:: WHAT NEEDS TO BE DONE ::
Print only the lines from the top of the data through the line with "HZ = H - 1.034", both included, skipping every picture.

:: SOURCE EXCERPT ::
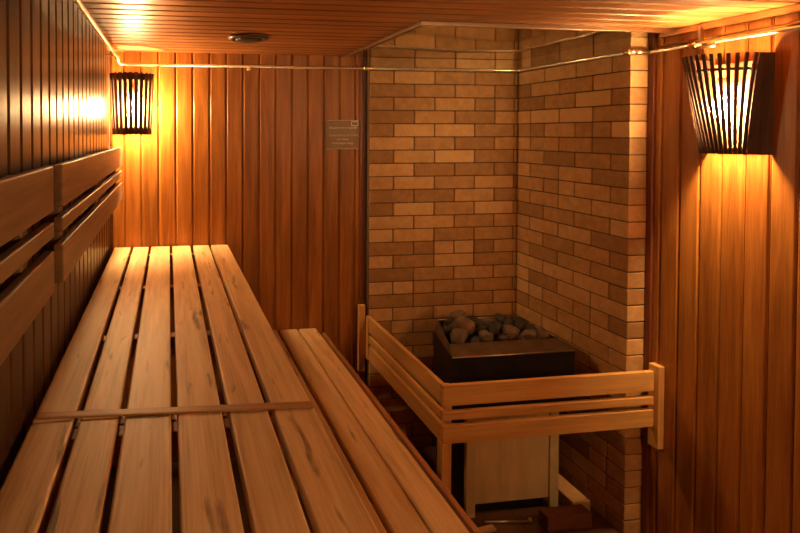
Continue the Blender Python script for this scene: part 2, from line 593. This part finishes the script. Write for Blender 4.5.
MB().box((XW - .030, RY - .022, RT - .331), (XW - .001, RY + .030, RT + .028), bev=.003).build('wall_mount', M['rail'], rt)

# ------------------------------------------------------------------ stove
HY = 2.355                                   # front of the hood
ht = thing('sauna_stove', 'dark steel sauna stove with a beige front panel, full of stones, behind the guard rail', 'stove', (1.60, 2.5, 0))
HZ = H - 1.034


def quadbox(mb, lo4, hi4, z0, z1, bottom=True, top=True):
    V = [(x, y, z0) for x, y in lo4] + [(x, y, z1) for x, y in hi4]
    F = [[i, (i + 1) % 4, 4 + (i + 1) % 4, 4 + i] for i in range(4)]
    if bottom:
        F.append([3, 2, 1, 0])
    if top:
        F.append([4, 5, 6, 7])
    mb.add(V, F)
    return mb


plan = [(1.290, HY), (1.911, HY), (1.864, 2.70), (1.372, 2.70)]
inner = [(1.318, 2.440), (1.880, 2.440), (1.836, 2.685), (1.392, 2.685)]
mb = MB()
quadbox(mb, plan, plan, HZ - .262, HZ - .003, top=False)
hood = mb.build('hood', M['black'], ht)
# sloping rim plates rising to the stone tray, with a thin bright folded edge
RIM = HZ + .033
RZ = (HZ + .030, HZ + .030, HZ + .056, HZ + .056)
mb = MB()
V = [(x, y, HZ) for x, y in plan] + [(x, y, q) for (x, y), q in zip(inner, RZ)] + [(x, y, HZ - .006) for x, y in plan] + [(x, y, RIM - .026) for x, y in inner]
F = [[i, (i + 1) % 4, 4 + (i + 1) % 4, 4 + i] for i in range(4)] + [[8 + i, 8 + (i + 1) % 4, (i + 1) % 4, i] for i in range(4)] + \
    [[4 + i, 4 + (i + 1) % 4, 12 + (i + 1) % 4, 12 + i] for i in range(4)]
mb.add(V, F)
mb.build('sloping_rim', M['lip'], ht)
mb = MB().tube([(1.290, HY - .001, HZ - .002), (1.911, HY - .001, HZ - .002)], .0032, 8)
mb.build('front_folded_edge', M['rod'], ht)
MB().tube([(1.392, 2.687, RZ[3]), (1.836, 2.687, RZ[3])], .004, 8).build('back_folded_edge', M['rod'], ht)
mb = MB()
quadbox(mb, inner, inner, RIM - .036, RIM - .0245)
mb.build('stone_tray', M['black'], ht)
# body below the hood
BX0, BX1, BY = 1.368, 1.841, 2.366
mb = MB().box((BX0 + .012, BY + .02, .075), (BX1 - .012, 2.68, HZ - .263), bev=.004)
mb.build('body', M['black'], ht)
MB().box((BX0 + .047, BY + .004, .056), (BX1 - .047, BY + .0195, HZ - .2632), bev=.003).build('front_panel', M['panel'], ht)
for x0, x1 in ((BX0, BX0 + .046), (BX1 - .046, BX1)):
    MB().box((x0, BY - .004, .0), (x1, BY + .0195, HZ - .2632), bev=.003).build('leg', M['leg'], ht)
for x0, x1 in ((BX0 + .02, BX0 + .05), (BX1 - .05, BX1 - .02)):
    MB().box((x0, 2.62, .0), (x1, 2.65, .0745), bev=.003).build('leg', M['black'], ht)
MB().box((BX0 + .055, BY + .035, .0), (BX1 - .055, BY + .045, .0745), bev=.001).build('kick_plate', M['black'], ht)


# stove stones
def stone(name, loc, size, rot, seed, mat, label, group=None):
    bm = bmesh.new()
    bmesh.ops.create_icosphere(bm, subdivisions=3, radius=1)
    rs = random.Random(seed)
    off = Vector((rs.uniform(0, 99), rs.uniform(0, 99), rs.uniform(0, 99)))
    planes = []
    for _ in range(9):
        d = Vector((rs.gauss(0, 1), rs.gauss(0, 1), rs.gauss(0, 1))).normalized()
        planes.append((d, rs.uniform(.48, .85)))
    mat4 = Matrix.Rotation(rot, 3, 'Z')
    for v in bm.verts:
        p = v.co.copy()
        for d, h in planes:
            e = p.dot(d) - h
            if e > 0:
                p -= d * e * .85
        p *= 1 + .12 * mnoise.noise(p * 1.6 + off) + .05 * mnoise.noise(p * 4 + off)
        v.co = mat4 @ Vector((p.x * size[0], p.y * size[1], p.z * size[2]))
    me = bpy.data.meshes.new(name)
    for f in bm.faces:
        f.smooth = True
    bm.to_mesh(me)
    bm.free()
    me.materials.append(mat)
    o = bpy.data.objects.new(name, me)
    C.objects.link(o)
    o.location = loc
    return tag(o, label, 'stone', group)


G_ = 'stones heaped in the stove'
SZ = RIM
st = [  # x, y, z above rim, size, material, label
    (1.292, 2.285, .010, (.052, .036, .032), 0, 'large pale grey-brown stone lying at the front left of the stove tray'),
    (1.366, 2.330, .030, (.046, .040, .046), 2, 'tall upright brown stone near the front left of the heap, behind the pale front one'),
    (1.395, 2.262, .006, (.040, .030, .028), 0, 'rounded grey-brown stone at the middle of the tray front edge'),
    (1.512, 2.290, .018, (.046, .034, .034), 2, 'reddish lit stone right of centre at the front of the heap'),
    (1.460, 2.272, .004, (.030, .026, .024), 1, 'small dark stone wedged left of the reddish lit stone'),
    (1.566, 2.275, .006, (.032, .028, .030), 0, 'grey stone just right of the reddish lit stone'),
    (1.640, 2.285, .010, (.040, .026, .026), 0, 'pale flat stone at the right front corner of the tray'),
    (1.600, 2.330, .014, (.034, .030, .028), 1, 'dark stone behind the pale flat stone at the right'),
    (1.272, 2.385, .020, (.036, .034, .026), 1, 'dark stone at the back left corner of the tray'),
    (1.330, 2.400, .032, (.046, .036, .034), 0, 'broad grey-brown stone at the back left, left of the tall brown one'),
    (1.430, 2.345, .030, (.044, .036, .036), 1, 'big black stone in the middle of the heap'),
    (1.412, 2.415, .034, (.046, .034, .032), 1, 'dark rounded stone at the back, left of centre'),
    (1.490, 2.370, .036, (.042, .036, .030), 1, 'dark flat stone on the crest of the heap, right of centre'),
    (1.548, 2.350, .030, (.040, .032, .032), 1, 'dark angular stone right of the crest of the heap'),
    (1.505, 2.425, .024, (.044, .030, .030), 0, 'grey stone at the back edge, right of centre'),
    (1.590, 2.405, .022, (.042, .034, .028), 1, 'dark stone at the back edge, towards the right'),
    (1.640, 2.370, .008, (.032, .034, .026), 1, 'black stone at the back right corner of the tray'),
    (1.250, 2.325, .006, (.024, .034, .024), 1, 'narrow dark stone along the left side of the tray'),
    (1.330, 2.255, .000, (.024, .018, .020), 1, 'small black stone in the gap behind the front left rim'),
    (1.545, 2.262, .000, (.020, .016, .016), 1, 'tiny dark stone at the front edge between two grey stones'),
]
for i in range(9):                              # dark stones that fill the gaps of the heap
    st.append((1.28 + .046 * i, 2.30 + .05 * (i % 3), .06, (.026, .024, .022), 1,
               'small dark stone filling a gap in the heap', G_ + ' gaps'))
FLOOR_T = RIM - .024
pos = [Vector((1.29 + (q[0] - 1.18) * 1.093, 2.41 + (q[1] - 2.205) * 1.093, FLOOR_T + .02 + q[2] + .3 * max(q[3]))) for q in st]
dim = [Vector(q[3]) * 1.22 for q in st]
yaw = [random.uniform(-.5, .5) for _ in st]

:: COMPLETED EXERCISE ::
Continue the Blender Python script for this scene: part 2, from line 593. This part finishes the script. Write for Blender 4.5.
MB().box((XW - .030, RY - .022, RT - .331), (XW - .001, RY + .030, RT + .028), bev=.003).build('wall_mount', M['rail'], rt)

# ------------------------------------------------------------------ stove
HY = 2.355                                   # front of the hood
ht = thing('sauna_stove', 'dark steel sauna stove with a beige front panel, full of stones, behind the guard rail', 'stove', (1.60, 2.5, 0))
HZ = H - 1.034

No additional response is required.